↓↓↓
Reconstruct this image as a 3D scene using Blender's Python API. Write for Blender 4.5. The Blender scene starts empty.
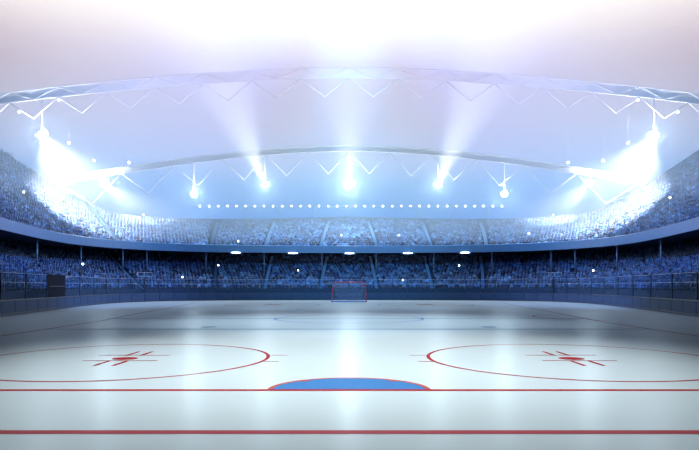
import bpy, bmesh, math, random
import numpy as np
from mathutils import Vector, Matrix
random.seed(7); rng = np.random.default_rng(7)
S = bpy.context.scene
COL = S.collection
R = math.radians

# ------------------------------------------------------------------ camera
F, H, CX, HY = 585.0, 2.3, 349.0, 286.0          # focal px, eye height, principal x, horizon row
cam_d = bpy.data.cameras.new('camera'); cam = bpy.data.objects.new('camera', cam_d); COL.objects.link(cam)
cam.location = (0, 0, H); cam.rotation_euler = (R(90), 0, 0)
cam_d.sensor_width = 36; cam_d.lens = F/699*36; cam_d.shift_y = (HY-225)/699; cam_d.shift_x = 0.5/699
cam_d.clip_end = 500
S.camera = cam
S.view_settings.view_transform = 'Standard'; S.view_settings.look = 'None'
S.view_settings.gamma = 1; S.view_settings.use_curve_mapping = False
S.view_settings.exposure = 0.0
S.cycles.max_bounces = 5; S.cycles.volume_bounces = 0; S.cycles.transparent_max_bounces = 12
S.cycles.use_denoising = True
S.cycles.sample_clamp_indirect = 4

def lin(r, g, b, k=1.0):
    f = lambda c: (c/255/12.92 if c/255 <= .04045 else ((c/255+.055)/1.055)**2.4)*k
    return (f(r), f(g), f(b), 1)

# ------------------------------------------------------------------ sky
W = bpy.data.worlds.new('sky'); S.world = W; W.use_nodes = True
nt = W.node_tree; nt.nodes.clear()
tc = nt.nodes.new('ShaderNodeTexCoord'); sx = nt.nodes.new('ShaderNodeSeparateXYZ')
rp = nt.nodes.new('ShaderNodeValToRGB'); bg = nt.nodes.new('ShaderNodeBackground'); wo = nt.nodes.new('ShaderNodeOutputWorld')
nt.links.new(tc.outputs['Generated'], sx.inputs[0]); nt.links.new(sx.outputs['Z'], rp.inputs[0])
nt.links.new(rp.outputs[0], bg.inputs[0]); nt.links.new(bg.outputs[0], wo.inputs[0])
stops = [(0.0, lin(40,95,190)), (.115, lin(40,112,204)), (.165, lin(84,142,222)), (.205, lin(145,168,224)),
         (.26, lin(174,176,212)), (.32, lin(192,184,212)), (.355, lin(212,207,230)), (.385, lin(238,237,252)), (.415, (1.02,1.06,1.15,1)),
         (.45, (1.1,1.15,1.25,1)), (.52, (1,1.05,1.2,1)), (.57, lin(70,90,130)), (1.0, lin(30,45,80))]
bg.inputs[1].default_value = 1.3
el = rp.color_ramp.elements
while len(el) > 1: el.remove(el[-1])
el[0].position = stops[0][0]; el[0].color = stops[0][1]
for p, c in stops[1:]:
    e = el.new(p); e.color = c

# ------------------------------------------------------------------ arena lights over the ice
def spot(name, loc, target, power, cone, blend=1.0, color=(1,1,1), radius=.5, parent=None):
    l = bpy.data.lights.new(name, 'SPOT'); l.energy = power; l.spot_size = R(cone); l.spot_blend = blend
    l.color = color; l.shadow_soft_size = radius
    o = bpy.data.objects.new(name, l); COL.objects.link(o)
    o.location = loc
    o.rotation_euler = (Vector(target)-Vector(loc)).to_track_quat('-Z', 'Y').to_euler()
    return o
spot('ice_light', (0, 17, 34), (0, 19.5, 0), 115000, 45, 1.0, (.9, 1, 1), 1.5)
spot('ice_light', (0, 8, 34), (0, 6, 0), 38000, 56, 1.0, (.86, .97, 1), 1.5)
spot('ice_light', (0, 35, 40), (0, 38, 0), 115000, 42, 1.0, (.66, .86, 1), 1.5)
spot('ice_light', (0, 66, 48), (0, 64, 0), 60000, 36, 1.0, (.45, .74, 1), 1.5)
# added unseen blue lamps that brighten and tint the crowd
spot('crowd_fill', (0, 45, 30), (-37, 78, 8), 170000, 58, 1.0, (.16,.36,1), .5)
spot('crowd_fill', (0, 45, 30), (37, 78, 8), 170000, 58, 1.0, (.16,.36,1), .5)
spot('crowd_fill', (0, 45, 30), (0, 108, 5), 150000, 50, 1.0, (.16,.52,1), .5)
# added unseen lamps that brighten the roof trusses from below
for sxx in (-1, 1):
    spot('truss_fill', (sxx*27, 24, 6), (sxx*13, 75, 28.5), 105000, 56, 1.0, (.95,.93,1), .5)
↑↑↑
*Task objective*
Out of the material above, gather each line where "scene" appears.

*Reply*
Reconstruct this image as a 3D scene using Blender's Python API. Write for Blender 4.5. The Blender scene starts empty.
S = bpy.context.scene